In plaats van roddels? Open gesprekken. In plaats van irritaties? Feedback en betrokkenheid. De cultuur kantelde. Niet van de ene op de andere dag (echt een cultuur veranderen duurt wel tot zeven jaar), maar wel met blijvend effect.
Drie lessen die elke ondernemer kan toepassen
1. Wat je tolereert, wordt cultuur
Niet ingrijpen is ook een keuze. Als leidinggevende vorm jij de onderstroom door wat je laat gebeuren. Laat je iets passeren? Dan geef je er toestemming voor.
Tip: Bespreek als leiderschapsteam: “Wat zien wij gebeuren wat niet past bij onze visie? En durven we daar verantwoordelijkheid voor te nemen?”
2. Gedrag moet kloppen met je visie
Als je zegt dat je een betrokken organisatie wilt zijn, dan moet dat voelbaar zijn in elk teammoment. Een klant voelt het verschil tussen oprechte aandacht en geforceerde service.
Tip: Gebruik je visie niet als poster, maar als spiegel. Stel in teamoverleggen steeds de vraag: “Draagt dit gedrag bij aan de cultuur die wij willen?”
3. Je kunt gedrag wél veranderen – als je begint bij jezelf
Cultuurverandering begint niet bij de ander, maar bij de eerste die opstaat. In het verhaal van deze supermarkt begon het bij leiders die zeiden: “We hebben dit laten gebeuren, en nu kiezen we voor iets anders.”

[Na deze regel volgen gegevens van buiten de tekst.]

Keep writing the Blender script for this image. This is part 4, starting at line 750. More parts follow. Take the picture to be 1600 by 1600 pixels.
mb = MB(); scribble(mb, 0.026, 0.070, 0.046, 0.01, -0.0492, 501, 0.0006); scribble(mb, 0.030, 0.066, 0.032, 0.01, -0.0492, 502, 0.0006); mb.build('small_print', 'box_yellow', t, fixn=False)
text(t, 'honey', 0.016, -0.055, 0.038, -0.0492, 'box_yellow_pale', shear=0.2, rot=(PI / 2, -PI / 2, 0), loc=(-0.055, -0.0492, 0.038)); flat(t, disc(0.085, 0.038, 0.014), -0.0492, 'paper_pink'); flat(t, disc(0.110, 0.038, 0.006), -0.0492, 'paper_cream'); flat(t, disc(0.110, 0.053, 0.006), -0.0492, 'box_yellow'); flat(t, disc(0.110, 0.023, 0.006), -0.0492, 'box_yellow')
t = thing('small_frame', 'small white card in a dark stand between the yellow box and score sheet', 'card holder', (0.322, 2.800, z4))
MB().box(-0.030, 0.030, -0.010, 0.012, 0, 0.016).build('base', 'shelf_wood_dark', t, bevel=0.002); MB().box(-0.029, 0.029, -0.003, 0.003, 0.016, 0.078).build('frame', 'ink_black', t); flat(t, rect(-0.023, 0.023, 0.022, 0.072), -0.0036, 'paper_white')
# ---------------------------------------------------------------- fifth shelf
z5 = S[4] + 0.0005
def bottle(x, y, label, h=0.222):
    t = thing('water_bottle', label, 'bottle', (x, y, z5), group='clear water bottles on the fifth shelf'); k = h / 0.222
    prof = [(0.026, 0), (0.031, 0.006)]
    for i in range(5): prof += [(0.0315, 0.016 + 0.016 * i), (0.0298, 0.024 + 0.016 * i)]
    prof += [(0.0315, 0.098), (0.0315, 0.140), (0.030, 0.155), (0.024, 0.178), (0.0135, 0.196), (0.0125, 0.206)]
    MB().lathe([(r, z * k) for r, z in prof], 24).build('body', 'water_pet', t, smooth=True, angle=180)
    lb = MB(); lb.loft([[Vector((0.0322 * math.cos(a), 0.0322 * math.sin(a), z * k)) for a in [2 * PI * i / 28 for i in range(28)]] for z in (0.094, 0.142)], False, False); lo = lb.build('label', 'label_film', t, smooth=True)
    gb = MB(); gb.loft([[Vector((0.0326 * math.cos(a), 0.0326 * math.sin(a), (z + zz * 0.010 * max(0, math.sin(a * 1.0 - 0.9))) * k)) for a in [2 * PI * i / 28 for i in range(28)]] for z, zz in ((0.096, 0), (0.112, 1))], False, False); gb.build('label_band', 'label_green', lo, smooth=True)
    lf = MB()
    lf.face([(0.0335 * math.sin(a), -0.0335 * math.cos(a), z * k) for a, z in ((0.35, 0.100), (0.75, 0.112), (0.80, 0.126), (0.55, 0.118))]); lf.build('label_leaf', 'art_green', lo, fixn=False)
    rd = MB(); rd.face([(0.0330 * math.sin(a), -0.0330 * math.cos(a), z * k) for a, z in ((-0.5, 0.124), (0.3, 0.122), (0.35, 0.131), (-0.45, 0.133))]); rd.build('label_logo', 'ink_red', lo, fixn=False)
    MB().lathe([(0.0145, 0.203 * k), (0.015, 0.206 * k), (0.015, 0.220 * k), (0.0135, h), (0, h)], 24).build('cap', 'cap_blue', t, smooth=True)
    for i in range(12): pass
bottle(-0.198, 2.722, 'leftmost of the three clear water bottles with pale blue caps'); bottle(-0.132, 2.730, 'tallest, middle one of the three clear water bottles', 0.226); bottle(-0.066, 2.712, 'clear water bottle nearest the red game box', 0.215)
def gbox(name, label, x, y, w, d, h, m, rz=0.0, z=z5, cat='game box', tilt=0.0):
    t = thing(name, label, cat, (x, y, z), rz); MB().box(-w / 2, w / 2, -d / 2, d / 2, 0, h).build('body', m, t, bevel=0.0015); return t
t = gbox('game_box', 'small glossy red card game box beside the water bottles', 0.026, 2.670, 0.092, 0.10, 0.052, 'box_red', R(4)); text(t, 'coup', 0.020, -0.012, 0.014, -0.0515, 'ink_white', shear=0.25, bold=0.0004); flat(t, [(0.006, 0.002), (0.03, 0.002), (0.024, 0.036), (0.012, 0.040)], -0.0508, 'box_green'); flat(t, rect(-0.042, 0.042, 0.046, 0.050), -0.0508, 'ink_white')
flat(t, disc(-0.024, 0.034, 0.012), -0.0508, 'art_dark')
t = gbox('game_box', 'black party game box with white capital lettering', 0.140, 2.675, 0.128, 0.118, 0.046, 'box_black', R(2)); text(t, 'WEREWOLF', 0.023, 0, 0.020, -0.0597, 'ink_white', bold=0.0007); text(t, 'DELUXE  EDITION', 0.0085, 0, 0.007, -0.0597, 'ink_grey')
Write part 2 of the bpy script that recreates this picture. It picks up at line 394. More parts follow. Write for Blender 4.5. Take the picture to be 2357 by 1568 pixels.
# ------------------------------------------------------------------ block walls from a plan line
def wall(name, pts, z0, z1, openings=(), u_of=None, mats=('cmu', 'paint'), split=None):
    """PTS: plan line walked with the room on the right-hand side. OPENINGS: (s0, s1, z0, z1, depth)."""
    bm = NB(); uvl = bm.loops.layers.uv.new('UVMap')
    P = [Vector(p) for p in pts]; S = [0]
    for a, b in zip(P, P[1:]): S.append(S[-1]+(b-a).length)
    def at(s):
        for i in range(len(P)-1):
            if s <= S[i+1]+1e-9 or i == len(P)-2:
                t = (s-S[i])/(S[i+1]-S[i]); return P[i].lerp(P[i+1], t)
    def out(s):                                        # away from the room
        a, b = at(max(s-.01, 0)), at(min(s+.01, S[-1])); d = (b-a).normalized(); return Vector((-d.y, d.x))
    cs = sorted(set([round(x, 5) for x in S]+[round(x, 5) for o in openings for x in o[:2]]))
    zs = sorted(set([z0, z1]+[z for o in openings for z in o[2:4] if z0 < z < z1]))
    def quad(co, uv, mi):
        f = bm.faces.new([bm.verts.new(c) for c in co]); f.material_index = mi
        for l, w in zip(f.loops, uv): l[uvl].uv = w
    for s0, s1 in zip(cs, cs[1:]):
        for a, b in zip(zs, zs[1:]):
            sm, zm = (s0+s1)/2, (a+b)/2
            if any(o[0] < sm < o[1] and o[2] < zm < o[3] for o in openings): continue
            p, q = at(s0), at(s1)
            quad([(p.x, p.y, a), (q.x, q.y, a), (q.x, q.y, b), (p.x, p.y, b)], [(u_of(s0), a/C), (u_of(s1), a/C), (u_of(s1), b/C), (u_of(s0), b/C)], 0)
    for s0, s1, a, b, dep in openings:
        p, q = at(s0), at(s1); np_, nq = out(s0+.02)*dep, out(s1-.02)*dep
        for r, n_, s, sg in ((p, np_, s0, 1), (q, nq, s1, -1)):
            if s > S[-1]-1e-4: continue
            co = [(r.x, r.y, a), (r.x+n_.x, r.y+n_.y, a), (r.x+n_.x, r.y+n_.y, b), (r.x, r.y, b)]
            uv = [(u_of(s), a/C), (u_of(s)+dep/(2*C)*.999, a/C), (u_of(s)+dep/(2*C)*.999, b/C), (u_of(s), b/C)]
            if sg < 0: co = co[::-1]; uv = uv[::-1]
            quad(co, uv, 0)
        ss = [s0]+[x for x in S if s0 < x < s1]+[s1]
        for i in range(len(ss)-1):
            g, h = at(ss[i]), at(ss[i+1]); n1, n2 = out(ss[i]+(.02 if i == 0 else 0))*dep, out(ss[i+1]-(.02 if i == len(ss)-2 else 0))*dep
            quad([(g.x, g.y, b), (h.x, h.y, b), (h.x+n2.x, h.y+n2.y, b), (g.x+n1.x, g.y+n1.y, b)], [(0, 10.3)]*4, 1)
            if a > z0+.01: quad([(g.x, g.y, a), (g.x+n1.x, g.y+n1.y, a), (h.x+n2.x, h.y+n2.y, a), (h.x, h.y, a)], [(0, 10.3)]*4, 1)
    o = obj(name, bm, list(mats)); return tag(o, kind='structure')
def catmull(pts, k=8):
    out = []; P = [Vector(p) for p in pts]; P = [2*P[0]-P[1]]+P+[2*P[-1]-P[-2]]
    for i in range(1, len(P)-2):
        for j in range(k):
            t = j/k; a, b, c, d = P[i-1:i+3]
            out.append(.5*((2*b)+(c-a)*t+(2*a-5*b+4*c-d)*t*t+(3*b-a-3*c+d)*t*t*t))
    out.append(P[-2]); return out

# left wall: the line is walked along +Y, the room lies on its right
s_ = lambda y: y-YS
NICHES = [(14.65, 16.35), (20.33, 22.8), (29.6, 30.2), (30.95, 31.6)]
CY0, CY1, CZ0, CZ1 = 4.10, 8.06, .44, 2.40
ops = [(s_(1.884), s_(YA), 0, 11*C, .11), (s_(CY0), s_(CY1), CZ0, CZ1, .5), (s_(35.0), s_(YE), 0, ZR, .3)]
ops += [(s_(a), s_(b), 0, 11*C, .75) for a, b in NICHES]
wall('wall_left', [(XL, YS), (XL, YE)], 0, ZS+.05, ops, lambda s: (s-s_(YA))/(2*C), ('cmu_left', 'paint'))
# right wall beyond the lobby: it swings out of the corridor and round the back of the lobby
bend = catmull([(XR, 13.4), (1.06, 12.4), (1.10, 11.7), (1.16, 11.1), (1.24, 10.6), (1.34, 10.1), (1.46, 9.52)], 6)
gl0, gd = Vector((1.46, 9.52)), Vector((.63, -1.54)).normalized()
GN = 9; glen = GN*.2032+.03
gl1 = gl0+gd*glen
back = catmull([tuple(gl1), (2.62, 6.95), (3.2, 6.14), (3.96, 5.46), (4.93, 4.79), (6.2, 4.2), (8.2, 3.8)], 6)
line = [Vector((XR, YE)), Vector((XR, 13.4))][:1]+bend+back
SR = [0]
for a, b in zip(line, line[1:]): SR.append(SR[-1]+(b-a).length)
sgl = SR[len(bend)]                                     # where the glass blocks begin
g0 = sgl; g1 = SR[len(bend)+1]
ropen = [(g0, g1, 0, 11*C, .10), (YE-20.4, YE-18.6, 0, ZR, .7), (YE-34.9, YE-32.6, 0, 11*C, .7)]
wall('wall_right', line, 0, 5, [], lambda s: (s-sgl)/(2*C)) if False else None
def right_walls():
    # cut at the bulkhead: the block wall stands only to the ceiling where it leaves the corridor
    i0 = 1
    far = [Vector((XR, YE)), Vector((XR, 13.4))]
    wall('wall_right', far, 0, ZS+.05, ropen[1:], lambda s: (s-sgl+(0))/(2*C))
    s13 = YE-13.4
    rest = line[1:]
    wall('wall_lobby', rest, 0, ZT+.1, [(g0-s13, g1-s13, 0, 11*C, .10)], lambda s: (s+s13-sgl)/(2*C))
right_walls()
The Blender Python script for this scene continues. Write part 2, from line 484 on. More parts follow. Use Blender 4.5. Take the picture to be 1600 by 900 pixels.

Tip: Organiseer een ‘cultuurgesprek’ met je team. Geen powerpoints, geen oordeel. Alleen de vraag: “Wat voor team willen we zijn — en wat houdt ons tegen?”
Een gezonde cultuur ontstaat niet vanzelf. Het vraagt visie, lef en consistente keuzes. Maar het is mogelijk — en de impact is groot.
Of je nu in een supermarkt werkt, een onderwijsinstelling leidt of een creatief team aanstuurt: de cultuur ís er al. De vraag is: voed je haar, of laat je haar gebeuren?